What needs to be done
Copy all of the material word for word, except for the pictures.

Recorded information
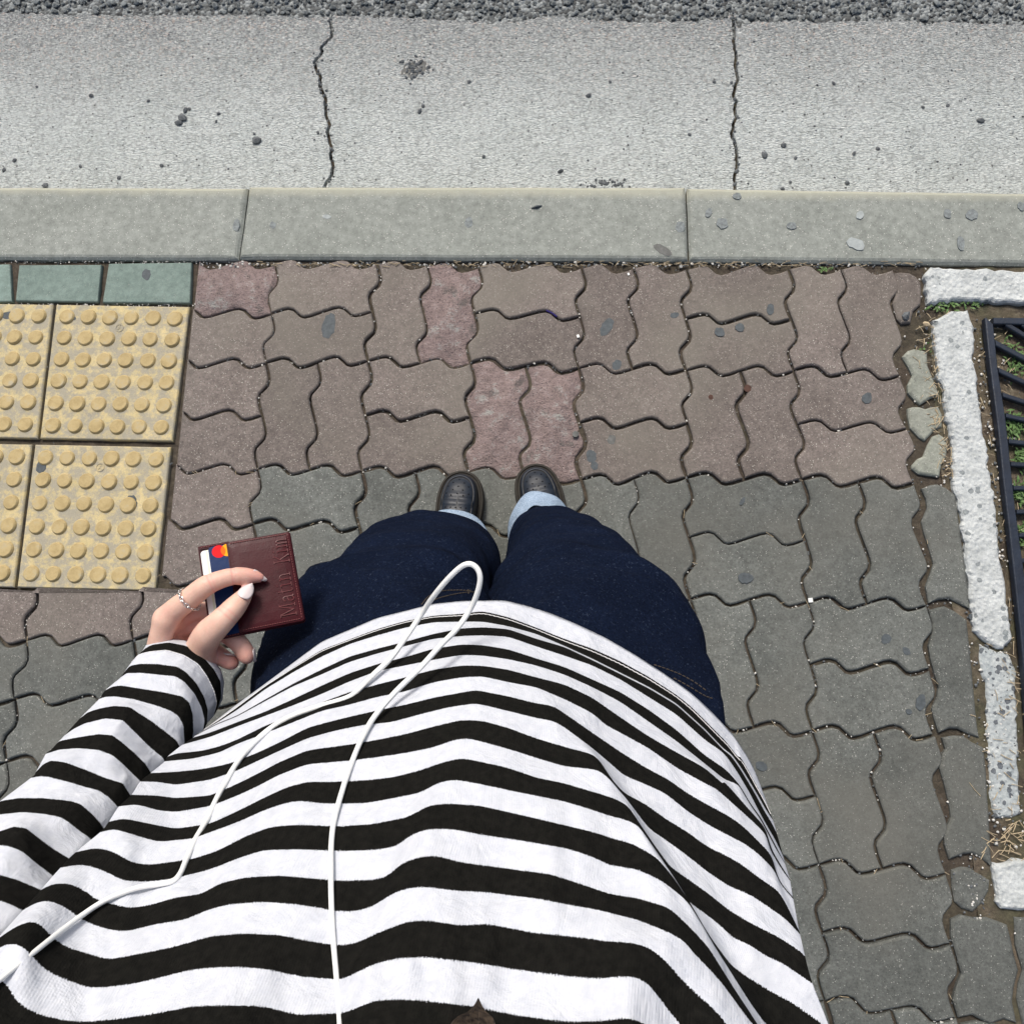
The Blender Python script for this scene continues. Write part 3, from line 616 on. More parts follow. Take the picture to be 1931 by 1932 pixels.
for _ in range(700):
    v = random.uniform(600, 1600); u = 1855 + (v - 600) * .045 + random.gauss(0, 26); p = at(u, v); (b2 if random.random() < .4 else ds).rock((p[0], p[1], -.003), random.uniform(.0008, .0035))
b2.build('pale_grit', M['grit_light'], kind='stuff', label='tiny pale stones lying in the paving joints', category='grit')
ds.build('dark_grit', M['grit_dark'], kind='stuff', label='tiny dark crumbs lying in the paving joints', category='grit')
b = MB()
def straw(u, v, L, a=None):
    c = at(u, v, .0); a = random.uniform(0, math.pi) if a is None else a; d = np.array((math.cos(a), math.sin(a), random.uniform(-.05, .05))) * L / 2; k = np.array((-d[1], d[0], 0)) * random.uniform(-.12, .12)
    b.tube([c - d + (0, 0, .0005), c + k + (0, 0, .0015), c + d + (0, 0, .0005)], random.uniform(.0004, .0009), 4)
for _ in range(170): straw(random.uniform(480, 1740), random.gauss(498, 2.5), random.uniform(.005, .02), random.gauss(0, .35))
for _ in range(200):
    v = random.uniform(590, 900); straw(1765 + (v - 590) * .09 + random.gauss(0, 18), v, random.uniform(.006, .02))
for _ in range(130):
    v = random.uniform(600, 1560); straw(1868 + (v - 600) * .05 + random.gauss(0, 30), v, random.uniform(.006, .03))
for i, j in joint_pts(330):
    if j < 2: continue
    p = grid(i, j); c = np.array((p[0], p[1], -.003)); a = random.uniform(0, 3.14); d = np.array((math.cos(a), math.sin(a), 0)) * random.uniform(.004, .011); b.tube([c - d, c + (0, 0, .001), c + d], .0005, 4)
for _ in range(45): straw(1900 + random.gauss(0, 25), 1590 + random.gauss(0, 22), random.uniform(.01, .03))
b.build('dry_straw', M['straw'], kind='stuff', label='dry straw and grass bits along the kerb seam and tree pit', category='straw')
b = MB()
def leaf(c, L, a, el, wd):
    d = np.array((math.cos(a) * math.cos(el), math.sin(a) * math.cos(el), math.sin(el))); s = np.array((-math.sin(a), math.cos(a), 0)) * wd; c = np.array(c)
    p1 = c + d * L * .5; p2 = c + d * L - (0, 0, L * .25)
    b.add([c - s * .3, c + s * .3, p1 - s, p1 + s, p2 - s * .15, p2 + s * .15], [(0, 1, 3, 2), (2, 3, 5, 4)])
for (u, v, n, sp, L) in [(1780, 573, 42, 26, .014), (1556, 507, 14, 5, .012), (1835, 572, 20, 18, .012), (1918, 680, 60, 20, .016), (1915, 800, 90, 18, .020), (1925, 930, 80, 14, .02), (1925, 1010, 60, 14, .018), (1930, 870, 40, 10, .018), (1900, 650, 20, 10, .012), (1745, 650, 10, 12, .006), (1925, 860, 30, 9, .02)]:
    for _ in range(n):
        c = at(u + random.gauss(0, sp * .6), v + random.gauss(0, sp * (.25 if v < 580 else .8)), 0); leaf((c[0], c[1], -.003), L * random.uniform(.6, 1.2), random.uniform(0, 6.28), random.uniform(.2, 1.0), random.uniform(.0012, .0028))
b.build('weeds', M['grass'], kind='stuff', label='small green weeds growing in the soil around the grate', category='weeds')
for (u, v, z, r, nm, lab) in [(1707, 597, 0, .011, 'pebble', 'smooth dark grey pebble by the corner of the white edging'), (1745, 612, 0, .008, 'pebble', 'pale wood-coloured chip beside the top of the white strip')]:
    q = MB(); c = at(u, v, z); q.rock((c[0], c[1], .004), r, .6); q.build(nm, M['grit_dark'] if 'dark' in lab else M['straw'], label=lab, category='pebble')
q = MB()
for (u, v, s, a) in [(1528, 1132, .0085, .1), (1185, 517, .004, .4), (1090, 634, .005, .3)]:
    c = at(u, v, .0); q2 = MB(); R_ = np.array(Matrix.Rotation(a, 3, 'Z')); q2.box((c[0], c[1], .001), s, s * (1 if u > 1500 else 1.3), .002, R_)
    q2.build('paper_scrap', M['card_white'], label={1528: 'tiny white square of paper in the joint right of the legs', 1185: 'tiny white sliver in the joint near the kerb', 1090: 'tiny white chip in the joint above the right shoe'}[u], category='litter')
c = at(1045, 591, -.002); q = MB(); a = at(1030, 585, -.002); d = at(1050, 597, -.002); q.tube([a, c * .5 + (a + d) * .25, d], .0022, 8); q.build('plastic_strip', plain('navy_plastic', (.02, .012, .10), .3), label='dark blue plastic strip stuck in a joint', category='litter')
c = at(1014, 390, .006); q = MB(); q.tube([at(1002, 392, .006), at(1012, 389, .008), at(1022, 387, .006)], [.0008, .0035, .001], 6); q.build('dry_leaf', M['gum_dark'], label='tiny dark curled leaf on the kerb', category='leaf')
# ================================================================ THE PERSON
person = empty('person', at(900, 1150, 0), label='person in striped top, dark wide jeans and black shoes, holding a card wallet', category='person')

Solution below
The Blender Python script for this scene continues. Write part 3, from line 616 on. More parts follow. Take the picture to be 1931 by 1932 pixels.
for _ in range(700):
    v = random.uniform(600, 1600); u = 1855 + (v - 600) * .045 + random.gauss(0, 26); p = at(u, v); (b2 if random.random() < .4 else ds).rock((p[0], p[1], -.003), random.uniform(.0008, .0035))
b2.build('pale_grit', M['grit_light'], kind='stuff', label='tiny pale stones lying in the paving joints', category='grit')
ds.build('dark_grit', M['grit_dark'], kind='stuff', label='tiny dark crumbs lying in the paving joints', category='grit')
b = MB()
def straw(u, v, L, a=None):
    c = at(u, v, .0); a = random.uniform(0, math.pi) if a is None else a; d = np.array((math.cos(a), math.sin(a), random.uniform(-.05, .05))) * L / 2; k = np.array((-d[1], d[0], 0)) * random.uniform(-.12, .12)
    b.tube([c - d + (0, 0, .0005), c + k + (0, 0, .0015), c + d + (0, 0, .0005)], random.uniform(.0004, .0009), 4)
for _ in range(170): straw(random.uniform(480, 1740), random.gauss(498, 2.5), random.uniform(.005, .02), random.gauss(0, .35))
for _ in range(200):
    v = random.uniform(590, 900); straw(1765 + (v - 590) * .09 + random.gauss(0, 18), v, random.uniform(.006, .02))
for _ in range(130):
    v = random.uniform(600, 1560); straw(1868 + (v - 600) * .05 + random.gauss(0, 30), v, random.uniform(.006, .03))
for i, j in joint_pts(330):
    if j < 2: continue
    p = grid(i, j); c = np.array((p[0], p[1], -.003)); a = random.uniform(0, 3.14); d = np.array((math.cos(a), math.sin(a), 0)) * random.uniform(.004, .011); b.tube([c - d, c + (0, 0, .001), c + d], .0005, 4)
for _ in range(45): straw(1900 + random.gauss(0, 25), 1590 + random.gauss(0, 22), random.uniform(.01, .03))
b.build('dry_straw', M['straw'], kind='stuff', label='dry straw and grass bits along the kerb seam and tree pit', category='straw')
b = MB()
def leaf(c, L, a, el, wd):
    d = np.array((math.cos(a) * math.cos(el), math.sin(a) * math.cos(el), math.sin(el))); s = np.array((-math.sin(a), math.cos(a), 0)) * wd; c = np.array(c)
    p1 = c + d * L * .5; p2 = c + d * L - (0, 0, L * .25)
    b.add([c - s * .3, c + s * .3, p1 - s, p1 + s, p2 - s * .15, p2 + s * .15], [(0, 1, 3, 2), (2, 3, 5, 4)])
for (u, v, n, sp, L) in [(1780, 573, 42, 26, .014), (1556, 507, 14, 5, .012), (1835, 572, 20, 18, .012), (1918, 680, 60, 20, .016), (1915, 800, 90, 18, .020), (1925, 930, 80, 14, .02), (1925, 1010, 60, 14, .018), (1930, 870, 40, 10, .018), (1900, 650, 20, 10, .012), (1745, 650, 10, 12, .006), (1925, 860, 30, 9, .02)]:
    for _ in range(n):
        c = at(u + random.gauss(0, sp * .6), v + random.gauss(0, sp * (.25 if v < 580 else .8)), 0); leaf((c[0], c[1], -.003), L * random.uniform(.6, 1.2), random.uniform(0, 6.28), random.uniform(.2, 1.0), random.uniform(.0012, .0028))
b.build('weeds', M['grass'], kind='stuff', label='small green weeds growing in the soil around the grate', category='weeds')
for (u, v, z, r, nm, lab) in [(1707, 597, 0, .011, 'pebble', 'smooth dark grey pebble by the corner of the white edging'), (1745, 612, 0, .008, 'pebble', 'pale wood-coloured chip beside the top of the white strip')]:
    q = MB(); c = at(u, v, z); q.rock((c[0], c[1], .004), r, .6); q.build(nm, M['grit_dark'] if 'dark' in lab else M['straw'], label=lab, category='pebble')
q = MB()
for (u, v, s, a) in [(1528, 1132, .0085, .1), (1185, 517, .004, .4), (1090, 634, .005, .3)]:
    c = at(u, v, .0); q2 = MB(); R_ = np.array(Matrix.Rotation(a, 3, 'Z')); q2.box((c[0], c[1], .001), s, s * (1 if u > 1500 else 1.3), .002, R_)
    q2.build('paper_scrap', M['card_white'], label={1528: 'tiny white square of paper in the joint right of the legs', 1185: 'tiny white sliver in the joint near the kerb', 1090: 'tiny white chip in the joint above the right shoe'}[u], category='litter')
c = at(1045, 591, -.002); q = MB(); a = at(1030, 585, -.002); d = at(1050, 597, -.002); q.tube([a, c * .5 + (a + d) * .25, d], .0022, 8); q.build('plastic_strip', plain('navy_plastic', (.02, .012, .10), .3), label='dark blue plastic strip stuck in a joint', category='litter')
c = at(1014, 390, .006); q = MB(); q.tube([at(1002, 392, .006), at(1012, 389, .008), at(1022, 387, .006)], [.0008, .0035, .001], 6); q.build('dry_leaf', M['gum_dark'], label='tiny dark curled leaf on the kerb', category='leaf')
# ================================================================ THE PERSON
person = empty('person', at(900, 1150, 0), label='person in striped top, dark wide jeans and black shoes, holding a card wallet', category='person')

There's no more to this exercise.